Censure

Droits de l’homme et liberté de la presse en Guinée : Alseny Sall de l’OGDH s’exprime sans détour

Alseny Sall, responsable de la communication à l’organisation guinéenne de défense des droits de l’homme et du citoyen (OGDH), a accordé une interview à notre rédaction. Dans cet entretien, cet activiste des droits de l’homme a commenté le passage de la Guinée à l’examen périodique universel des droits de l’homme, mais il a aussi touché du doigt la situation de la liberté de la presse en Guinée. Lisez !

Guinee7.com : C’est quoi l’examen périodique universel des droits de l’homme ?

Alseny Sall : L’examen périodique universel est un mécanisme créé par le Conseil des droits de l’homme de l’ONU, principal organe de promotion des droits de l’homme de l’organisation.
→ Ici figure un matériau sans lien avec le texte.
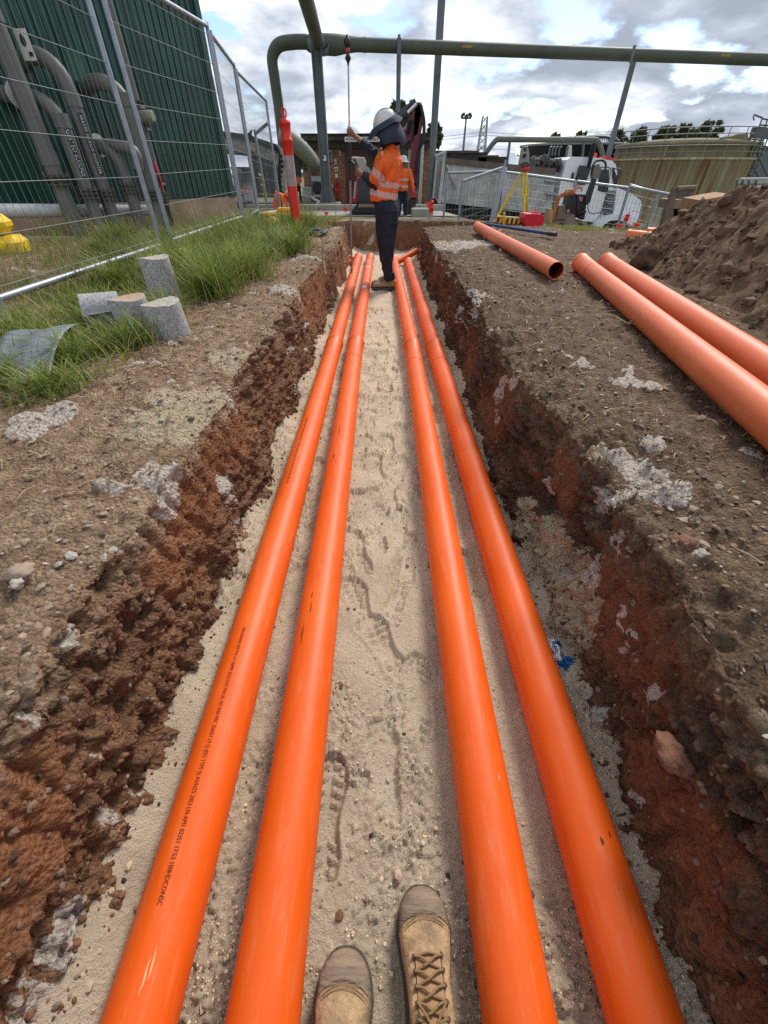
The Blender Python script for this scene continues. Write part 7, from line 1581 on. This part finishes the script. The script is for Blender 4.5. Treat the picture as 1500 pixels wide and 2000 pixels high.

Il vise à instaurer un cadre de dialogue périodique entre les États membres de l’ONU et un État partie aux traités fondamentaux des droits de l’homme afin de mesurer les progrès réalisés et les défis rencontrés en matière des droits de l’homme. À ce titre, au terme de chaque dialogue, il y a des recommandations qui sont adressées à l’État qui a été examiné afin qu’il s’acquitte correctement de ses obligations internationales en matière de droits de l’homme.

Certes, ces recommandations n’ont pas un caractère contraignant pour l’État qui a été examiné, mais ces recommandations sont importantes dans la mesure où les autres États membres de l’ONU qui ont également l’obligation de veiller au respect des droits de l’homme sont tenus de prendre en compte ces recommandations dans leur collaboration avec cet État. Et cela peut avoir un impact négatif pour l’État examiné dans ses rapports avec les autres États, en ce sens que cela peut le discréditer en termes d’image et lui faire perdre des financements importants, parfois au niveau international.

Quelle appréciation faites-vous du passage du ministre de la Justice et des Droits de l’homme de la Guinée devant le mécanisme de l’examen périodique universel 2025 ? Est-ce que le contenu du discours reflète la réalité ?

C’est le 4ᵉ passage de notre pays devant ce mécanisme onusien depuis 2010. Et, à chaque passage des étapes précédentes, que ce soit en 2010, 2015 ou encore 2020, des recommandations ont été adressées aux autorités de notre pays afin qu’elles prennent les mesures législatives et politiques nécessaires pour rendre effectifs les droits de l’homme conformément aux engagements internationaux que nous avons librement souscrits.

Certes, nous apprécions les efforts que nos autorités ont fournis pour être présentes à ce rendez-vous important pour notre pays, mais pour nous, il ne s’agit pas simplement d’y aller, mais plutôt d’œuvrer en amont à la mise en œuvre correcte des recommandations précédentes, mais aussi de créer un climat favorable à la jouissance des droits fondamentaux de concitoyens. Comme vous le savez, depuis un certain temps, il y a un recul préoccupant de notre pays en matière de droits de l’homme se traduisant notamment par la restriction des libertés et de l’espace civique, le musellement de la presse, l’enlèvement des défenseurs et des voix dissidentes ainsi que le harcèlement judiciaire des acteurs politiques notamment. À ce titre, vous constaterez qu’au terme de ce passage encore, la plupart des recommandations adressées à notre pays vont revenir avec beaucoup d’accentuation, je dirais.

Dans le rapport de RSF 2025, la Guinée a perdu 25 places, elle passe de la 78ᵉ à la 103ᵉ place. Votre réaction ?

Écoutez, nous ne sommes guère surpris de cette situation, car c’est tout simplement le reflet du recul que notre pays continue à enregistrer en matière de liberté de la presse, que je viens de souligner plus haut, se traduisant par un musellement total de la presse aujourd’hui.

Les avocats de Monsieur Thierno Moussa poursuivis dans le dossier du vol de 21 milliards s’insurgent contre la violation du principe de la présomption d’innocence de leur client. Qu’en dites-vous ?

Nous comprenons parfaitement cette préoccupation des avocats de Monsieur Thierno Moussa DIALLO en ce sens que le respect du principe de la présomption d’innocence fait partie des piliers fondamentaux des lois qui gouvernent le procès pénal. Le fait de le présenter publiquement à visage découvert devant la presse alors qu’il n’a pas encore été entendu par un juge constitue une violation de ce principe.